Munis de blouses blanches réglementaires, casques, lunettes de protection et chaussures de chantier, Ludovic Friscour et son collègue Ryan balisent leur chantier avant d'entrer en zone orange réglementée, au risque d'exposition nucléaire élevé (plus de 2,5 millisievert/heure).
Leur mission: intervenir pour resserrer un boulon sur une machine de la centrale. Une tâche simple, mais dans cette zone où ils risquent irradiation ou contamination, chaque geste compte. Ou plutôt compterait, s'ils n'étaient pas dans une fausse centrale, reproduite à l'identique dans les locaux de Socotec.
La centrale-école, située à quelques kilomètres de la centrale de Gravelines, accueille chaque année 2.500 élèves, de tous âges et profils. Socotec se partage avec onze autres organismes l'énorme tâche de former chaque année 70.000 personnes d'une filière nucléaire en pleine expansion.
Car il est obligatoire d'être certifié pour mettre un pied dans la "zone contrôlée" d'une installation nucléaire - centrales EDF, sites d'Orano, installation du CEA -, via une formation initiale de 11 jours, mais aussi d'effectuer une remise à niveau ("recyclage") tous les trois à quatre ans.
"Donner les bons gestes"
Les formations débutent par des sessions théoriques le matin.
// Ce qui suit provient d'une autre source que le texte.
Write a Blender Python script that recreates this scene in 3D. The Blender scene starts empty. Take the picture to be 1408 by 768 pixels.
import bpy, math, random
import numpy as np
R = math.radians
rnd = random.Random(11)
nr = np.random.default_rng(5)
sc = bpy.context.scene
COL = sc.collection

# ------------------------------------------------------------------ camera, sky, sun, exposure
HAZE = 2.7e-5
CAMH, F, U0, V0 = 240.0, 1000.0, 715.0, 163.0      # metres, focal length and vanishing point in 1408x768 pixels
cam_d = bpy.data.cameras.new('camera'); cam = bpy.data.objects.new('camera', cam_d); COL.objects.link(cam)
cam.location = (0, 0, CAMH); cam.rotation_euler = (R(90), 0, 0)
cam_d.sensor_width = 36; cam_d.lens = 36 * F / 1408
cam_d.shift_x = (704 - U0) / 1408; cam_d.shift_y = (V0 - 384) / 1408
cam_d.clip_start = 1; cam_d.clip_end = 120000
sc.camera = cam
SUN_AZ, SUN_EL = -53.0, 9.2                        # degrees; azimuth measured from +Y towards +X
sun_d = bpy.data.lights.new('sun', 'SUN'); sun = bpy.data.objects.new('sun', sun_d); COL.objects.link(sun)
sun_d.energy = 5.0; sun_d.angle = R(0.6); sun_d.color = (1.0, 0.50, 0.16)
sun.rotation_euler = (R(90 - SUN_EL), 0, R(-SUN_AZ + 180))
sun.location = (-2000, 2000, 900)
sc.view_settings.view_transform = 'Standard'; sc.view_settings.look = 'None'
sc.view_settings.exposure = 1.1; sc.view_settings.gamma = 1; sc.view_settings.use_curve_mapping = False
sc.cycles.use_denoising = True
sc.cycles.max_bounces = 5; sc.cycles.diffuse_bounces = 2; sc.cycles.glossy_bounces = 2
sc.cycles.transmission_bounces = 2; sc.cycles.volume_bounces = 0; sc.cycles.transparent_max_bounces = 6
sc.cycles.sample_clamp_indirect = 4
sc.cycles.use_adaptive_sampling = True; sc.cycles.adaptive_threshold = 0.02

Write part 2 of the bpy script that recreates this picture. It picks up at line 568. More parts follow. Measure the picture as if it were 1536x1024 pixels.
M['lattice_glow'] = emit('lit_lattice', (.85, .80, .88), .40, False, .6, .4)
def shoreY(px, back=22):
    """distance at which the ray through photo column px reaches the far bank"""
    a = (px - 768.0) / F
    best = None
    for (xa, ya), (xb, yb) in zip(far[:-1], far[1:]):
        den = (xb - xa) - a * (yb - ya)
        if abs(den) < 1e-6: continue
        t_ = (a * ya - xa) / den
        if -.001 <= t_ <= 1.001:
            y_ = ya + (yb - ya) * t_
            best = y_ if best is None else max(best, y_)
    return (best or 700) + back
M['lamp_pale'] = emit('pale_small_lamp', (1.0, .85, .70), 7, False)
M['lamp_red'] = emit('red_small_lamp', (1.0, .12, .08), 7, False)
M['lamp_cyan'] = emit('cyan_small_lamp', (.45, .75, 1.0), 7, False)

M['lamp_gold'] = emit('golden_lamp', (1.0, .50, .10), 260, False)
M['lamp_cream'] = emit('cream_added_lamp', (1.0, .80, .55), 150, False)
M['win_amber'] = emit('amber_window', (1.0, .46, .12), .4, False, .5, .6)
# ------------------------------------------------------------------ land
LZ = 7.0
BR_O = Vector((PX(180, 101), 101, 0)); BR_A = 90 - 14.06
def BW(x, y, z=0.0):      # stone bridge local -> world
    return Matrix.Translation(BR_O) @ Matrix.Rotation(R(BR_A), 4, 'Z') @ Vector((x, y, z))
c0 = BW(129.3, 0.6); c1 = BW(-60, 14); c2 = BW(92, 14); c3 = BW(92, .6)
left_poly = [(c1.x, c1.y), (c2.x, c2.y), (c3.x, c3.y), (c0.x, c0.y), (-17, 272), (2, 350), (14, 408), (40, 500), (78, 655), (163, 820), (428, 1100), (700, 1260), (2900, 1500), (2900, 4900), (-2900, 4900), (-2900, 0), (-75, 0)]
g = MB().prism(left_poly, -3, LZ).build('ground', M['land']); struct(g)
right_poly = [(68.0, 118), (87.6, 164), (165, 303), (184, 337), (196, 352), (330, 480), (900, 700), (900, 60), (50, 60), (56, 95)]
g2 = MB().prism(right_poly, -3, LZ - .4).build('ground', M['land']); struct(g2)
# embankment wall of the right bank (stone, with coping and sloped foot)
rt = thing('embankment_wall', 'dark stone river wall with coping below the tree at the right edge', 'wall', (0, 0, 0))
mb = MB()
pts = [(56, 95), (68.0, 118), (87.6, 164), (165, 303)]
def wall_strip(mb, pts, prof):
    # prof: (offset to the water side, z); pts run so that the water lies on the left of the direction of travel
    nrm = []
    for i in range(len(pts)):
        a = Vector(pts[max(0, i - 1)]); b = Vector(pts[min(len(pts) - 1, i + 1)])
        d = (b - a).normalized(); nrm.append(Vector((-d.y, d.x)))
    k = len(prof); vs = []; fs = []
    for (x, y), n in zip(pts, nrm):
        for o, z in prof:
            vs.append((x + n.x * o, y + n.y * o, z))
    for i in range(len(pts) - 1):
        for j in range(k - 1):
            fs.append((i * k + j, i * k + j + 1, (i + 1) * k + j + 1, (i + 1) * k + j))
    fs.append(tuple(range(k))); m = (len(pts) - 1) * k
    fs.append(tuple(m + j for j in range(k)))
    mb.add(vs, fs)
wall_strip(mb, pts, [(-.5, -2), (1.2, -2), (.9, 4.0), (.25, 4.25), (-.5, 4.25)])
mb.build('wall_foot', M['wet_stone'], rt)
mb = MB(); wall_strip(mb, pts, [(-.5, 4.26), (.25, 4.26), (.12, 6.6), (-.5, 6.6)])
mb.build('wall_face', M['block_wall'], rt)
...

Dans une salle de classe, cinq jeunes n'ayant jamais travaillé en centrale écoutent Sylvie Brevalle. "On parle beaucoup de règles, de culture sûreté pour qu'ils connaissent les risques", explique-t-elle à l'AFP, "Notre objectif, c'est de protéger les personnes qui travaillent dans la centrale et celles habitant autour".
"Je me sens rassuré pour la suite", déclare Sandro Coghe, monteur-échafaudeur de 21 ans, envoyé par son entreprise d'intérim avant une mission. A Dunkerque, "c'est un peu la base" de travailler dans le nucléaire, "mais j'ignorais jusqu'au fonctionnement d'une centrale".
Dans la salle voisine, Florence Pirard délivre la formation en radioprotection niveau 2. Débit de dose, zone verte Alara, millisieverts, dosimètre : ici le vocabulaire est plus technique, et les élèves, qui travaillent déjà en centrale et visent des fonctions d'encadrement, ont mille questions.
L'après-midi, c'est travaux pratiques : le petit groupe enfile les tenues de protection et pénètre sur le plateau qui simule un îlot nucléaire, des vestiaires aux zones d'intervention. "On recrée les conditions de la centrale pour donner les bons gestes", explique Mme Pirard.
Avant de resserrer le boulon, les deux élèves désignés repèrent une vis sur le sol. Il faut évacuer ce "corps étranger", il pourrait être irradiant ! Leur mission accomplie, ils sortent de la zone orange... sans prendre toutes les précautions.
"Tu n'aurais pas oublié quelque chose, Ryan ?", lance Florence Pirard. "Si", lance-t-il penaud: "J'ai oublié de contrôler si j'étais contaminé". Il passe alors une sonde sur son corps et la formatrice, joueuse, enclenche l'engin via sa tablette. "Bip ! Bip ! "T'es contaminé au pied !".
"Domaine attractif"
"C'est rassurant, ces formations", "c'est bien d'avoir un regard extérieur" pour "corriger les mauvaises habitudes", glisse Ludovic Friscour. Au bout de six ans de centrale, l'ingénieur de 33 ans concède "aller un peu vite" lors de certains contrôles.
"Globalement c'était pas mal, puisqu'ils ont vu les pièges et rempli les conditions d'accès", juge Florence Pirard à la fin de l'exercice. Le contrôle continu est important côté pratique, mais les élèves devront aussi réussir un test théorique en fin de stage.
"De plus en plus de personnes rentrent dans le nucléaire, c'est un domaine attractif", explique à l'AFP Pierre Kwiatkowski, directeur du centre de formation, "l'objectif c'est de pouvoir proposer suffisamment de formations".
D'autant plus avec la relance du nucléaire, le gouvernement prévoyant six nouveaux réacteurs EPR - le premier devrait arriver au mieux en 2035 – et devant en annoncer huit autres d'ici l'été. Il faudra donc continuer la formation actuelle, mais aussi subvenir aux besoins des futurs EPR, chiffrés à 100.000 embauches sur dix ans.
"On va devoir anticiper le nombre de formateurs", explique M. Kwiatkowski, qui en recrute déjà trois par an. "C'est un coup d'élan redonné à la filière en général", et à la formation en particulier.